In the present embodiment of the invention as shown in Figure 2, a ball 20 is provided which is drilled through its centre to accommodate a drive shaft 19. A drive shaft pin 21 passes centrally through the ball at right angles to the drive shaft. As shown in Figures 1,2, 5 and 6, shaped slots 22 are provided within the wall of the drive shaft socket 15. These slots 22 are arranged to produce a bayonet fitting with locking groove 23, as in Figure 6, or similar device of known design. A conical spring detent 24 or similar device of known design is provided within the drive shaft socket 15, as shown in Figure 1.

To connect the angled power transmission, the drive shaft ball 20 and pin 21 are introduced into the drive shaft socket 15, the drive shaft pin 21 travelling along the bayonet connection slots 22 against the pressure of the detent spring 24 acting on the drive shaft ball 20. The drive shaft 19 is then rotated and released, the pressure of the detent spring 24 forcing the drive pin 21 into the locking groove 23, as in Figures 1 and 2.

Torque from the driven rotational element 2 is now transferred to the drive shaft 19 via the engagement of the drive shaft pin 21 and the locking groove 23. This arrangement allows for rapid connection and disconnection without tools and will also accommodate a degree of angular misalignment between the power transmission coupling and the drive shaft The invention provides for a mounting bar or bracket 18, as shown in Figures 1 and 2. The axle 5 is secured immovably to the mounting bar with a pin 17 or similar device of known design. Therefore as long as the mounting bar remains fixed, so will the axis of the output from the angled power transmission coupling. This is of particular value for applications such as wind/water generators where a rotor running normal to a wind or water stream requires its rotary output to be translated through a set angle and then transmitted along the axis of an alternator placed at some distance from the rotor.
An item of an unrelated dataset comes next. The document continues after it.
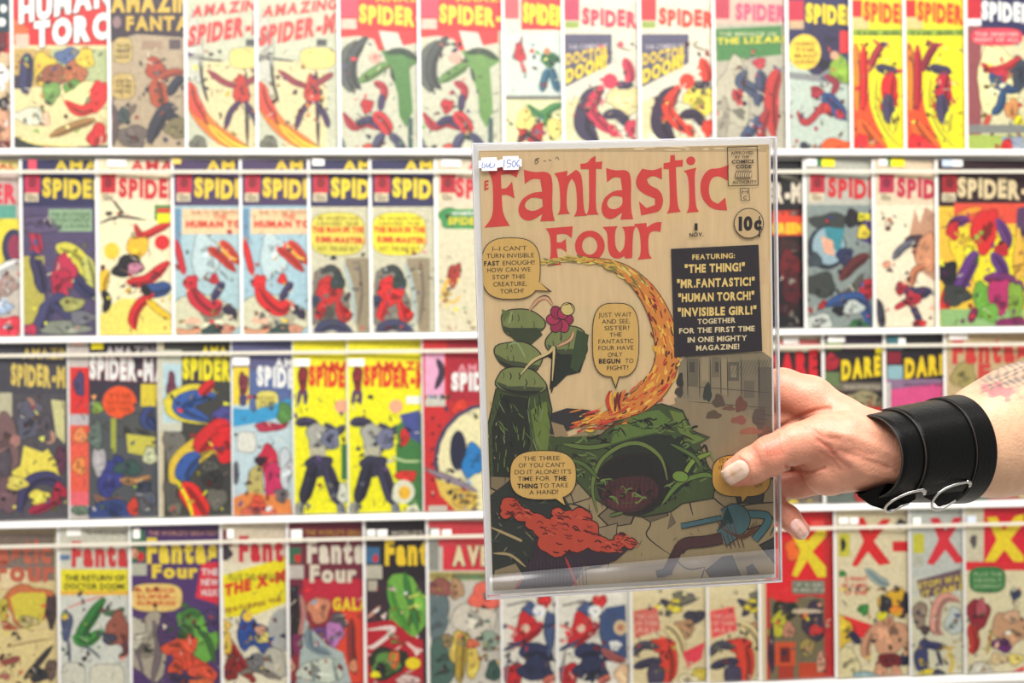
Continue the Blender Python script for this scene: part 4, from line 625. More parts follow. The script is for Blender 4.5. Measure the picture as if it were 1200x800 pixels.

Versions of the present invention are capable of translating rotary motion through a wide range of angles, as appropriate to specific applications. For example, figure 8 illustrates an embodiment of the angled power transmission coupling where the translational angle is 380.

In this case, both axle 5 and pins 8 are bent through 38 and the conic mating surfaces 9,10 of the two rotational elements 1,2 are machined to 19 relative to the element's axis.

Claims (13)

1. CLAIMS 1. An angled power transmission coupling, wherein the driven transmission element can be mounted concentrically to and on the axis of rotating devices such as wind turbines and water impellers/propellers, thereby forming an integral part of the hub of such rotary devices.
2. 2. An angled power transmission coupling as claimed in Claim 1, wherein driving and driven elements are positioned axially at either side of a bend or joint in a common integral axle, the angle of rotational translation being determined by the angle formed by the bend or joint in the common integral axle.
3. 3. An angled power transmission coupling as claimed in Claims 1 and 2, wherein the common integral axle provides at one end a means for mounting the angled power transmission together with its rotary device, as well as providing a means whereby the axial direction of the translated drive can be aligned, maintained or selectively adjusted.
4. 4. An angled power transmission coupling as claimed in Claims 1,2, and 3, wherein the driving and driven transmission elements are bored centrally along their axes to accommodate the common integral axle, and concentrically along their axes to accommodate a multiplicity of drive pins.
5. 5. An angled power transmission coupling as claimed in Claim 4 and any preceding claim, wherein rotational motion is transmitted between the driving and the driven transmission elements by the action of a multiplicity of drive pins sliding and rotating in axial holes arranged concentrically around the axis of the said elements.
6. 6. An angled power transmission coupling as claimed in Claim 4,5 and in any preceding claim, where the drive pins are bent or joined, usually at their centres, to the same angle as the common integral axle.
7. 7. An angled power transmission coupling as claimed in any preceding claim, where adjacent faces of the driving and driven transmission elements may be shaped conically such that the angle of each corresponds to half the total angle through which the power transmission coupling translates the drive.
8. 8. An angled power transmission coupling as claimed in any preceding claim, wherein conical shaping of adjacent faces of the transmission elements allows for the elements to bear against each other when running, eliminating the need for axle bushes to carry axial loads at either side of the bend or joint in the common integral axle.
9. 9. An angled power transmission coupling, as claimed in Claim 8 and any preceding claim, wherein the axle and drive pin holes on the conic faces are relieved in order to provide a clearance for the bend radius of the common integral axle and drive pins.
10. 10. An angled power transmission coupling as claimed in Claim 9 and any preceding claim, wherein the axial drive pin holes in the driving and driven transmission elements are provided with a means to avoid pumping losses or hydraulic/pneumatic lock.
11. 11. An angled power transmission coupling as claimed in any preceding claim, wherein a means is provided to releasably connect a drive shaft or similar torsional device to the driven transmission element in order to transmit translated rotary motion to its destination.
12. 12. An angled power transmission coupling as claimed in any preceding claim, wherein the releasable drive shaft connection to the driven transmission element may be provided with a means to allow for a degree of angular misalignment by the use of a keyed ball and socket or similar device of known design.
13. 13. An angled power transmission coupling substantially as described herein with reference to Figures 1 to 8 of the accompanying drawings.